Paul Durrant wrote On 10/13/06 04:45,:
On 10/13/06, Michael Watz <[EMAIL PROTECTED]> wrote:

I've got a T2000 running Solaris 10 and I'm running into an issue in which I'm being asked to set the following UDP tunables vi ndd:

ndd -set /dev/udp udp_xmit_hiwat 65536
ndd -set /dev/udp udp_recv_hiwat 65536

I've found that adding these parameter settings to /etc/system does *NOT* result in them persisting across reboots:

set udp:udp_xmit_hiwat=65536
set udp:udp_recv_hiwat=65536


This is not surprising as you can see in the udp_impl.h source code:

#define    udp_xmit_hiwat            udp_param_arr[7].udp_param_value
#define    udp_recv_hiwat            udp_param_arr[9].udp_param_value

So the 'symbols' do not actually exist. Welcome to the nastiness and
confusion that is ndd :-)

Does anyone have any idea what the "right" way to set these parameters is for Solaris 10?


I don't have a good answer. I can only suggest you write a script to
execute the necessary ndd hackery before running your application.

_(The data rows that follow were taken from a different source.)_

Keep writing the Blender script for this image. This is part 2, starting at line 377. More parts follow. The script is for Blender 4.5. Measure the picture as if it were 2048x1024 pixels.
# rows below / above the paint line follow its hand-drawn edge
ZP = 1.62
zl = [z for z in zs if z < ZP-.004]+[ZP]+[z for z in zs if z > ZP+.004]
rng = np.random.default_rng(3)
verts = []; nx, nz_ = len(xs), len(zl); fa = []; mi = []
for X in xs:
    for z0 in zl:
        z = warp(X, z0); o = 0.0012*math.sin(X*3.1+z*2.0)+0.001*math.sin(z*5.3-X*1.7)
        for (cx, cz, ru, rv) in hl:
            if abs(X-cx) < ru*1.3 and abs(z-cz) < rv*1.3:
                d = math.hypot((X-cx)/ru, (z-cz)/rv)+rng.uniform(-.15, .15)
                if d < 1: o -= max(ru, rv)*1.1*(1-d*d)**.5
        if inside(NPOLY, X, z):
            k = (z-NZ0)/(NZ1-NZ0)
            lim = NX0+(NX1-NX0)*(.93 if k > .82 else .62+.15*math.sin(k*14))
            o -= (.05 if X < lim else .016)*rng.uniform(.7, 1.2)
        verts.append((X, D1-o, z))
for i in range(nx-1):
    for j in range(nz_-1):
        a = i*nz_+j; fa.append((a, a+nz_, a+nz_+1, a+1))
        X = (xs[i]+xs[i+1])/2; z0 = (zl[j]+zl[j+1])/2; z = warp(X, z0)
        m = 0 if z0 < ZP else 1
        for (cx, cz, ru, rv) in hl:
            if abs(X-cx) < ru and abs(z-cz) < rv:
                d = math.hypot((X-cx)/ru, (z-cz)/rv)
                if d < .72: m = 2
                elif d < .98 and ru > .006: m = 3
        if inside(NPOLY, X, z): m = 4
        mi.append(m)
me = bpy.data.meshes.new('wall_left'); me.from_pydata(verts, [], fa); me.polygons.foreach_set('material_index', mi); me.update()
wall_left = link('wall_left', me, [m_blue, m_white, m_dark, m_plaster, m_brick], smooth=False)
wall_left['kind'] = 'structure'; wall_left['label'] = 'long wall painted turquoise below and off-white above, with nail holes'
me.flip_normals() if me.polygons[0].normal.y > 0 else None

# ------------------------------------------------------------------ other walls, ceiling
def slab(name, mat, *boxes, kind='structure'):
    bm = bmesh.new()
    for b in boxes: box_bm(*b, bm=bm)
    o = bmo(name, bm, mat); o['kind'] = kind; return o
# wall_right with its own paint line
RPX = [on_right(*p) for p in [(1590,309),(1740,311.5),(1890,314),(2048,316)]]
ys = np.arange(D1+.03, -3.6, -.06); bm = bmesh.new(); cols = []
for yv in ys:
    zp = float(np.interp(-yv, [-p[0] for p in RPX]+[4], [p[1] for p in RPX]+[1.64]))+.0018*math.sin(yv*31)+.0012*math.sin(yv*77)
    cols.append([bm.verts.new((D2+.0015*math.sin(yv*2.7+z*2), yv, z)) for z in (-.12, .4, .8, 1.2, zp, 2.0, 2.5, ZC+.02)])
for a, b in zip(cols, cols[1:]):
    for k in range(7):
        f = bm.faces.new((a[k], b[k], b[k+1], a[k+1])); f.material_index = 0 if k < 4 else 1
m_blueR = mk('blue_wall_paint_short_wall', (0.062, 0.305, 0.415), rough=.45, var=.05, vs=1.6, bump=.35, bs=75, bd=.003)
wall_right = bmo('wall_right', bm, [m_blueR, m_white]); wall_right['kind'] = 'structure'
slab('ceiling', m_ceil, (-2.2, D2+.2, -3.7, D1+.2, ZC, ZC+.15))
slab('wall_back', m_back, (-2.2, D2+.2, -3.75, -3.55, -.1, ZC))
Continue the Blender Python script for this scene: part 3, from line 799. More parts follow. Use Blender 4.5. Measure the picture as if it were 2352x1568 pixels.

A benefit of SMF is that /etc/rc[23].d are much less cluttered so creating a file to set them on boot is a little simpler.

Or create an SMF manifest in site, based off of network-initial or similar and depending on network-initial, for example. Only thing I don't know is how to insure it runs in time, i.e. what depends on it, if anything, such as milestone-singleuser.

Or setting them within the application, instead of system wide. Granted, only works if you have source to the application.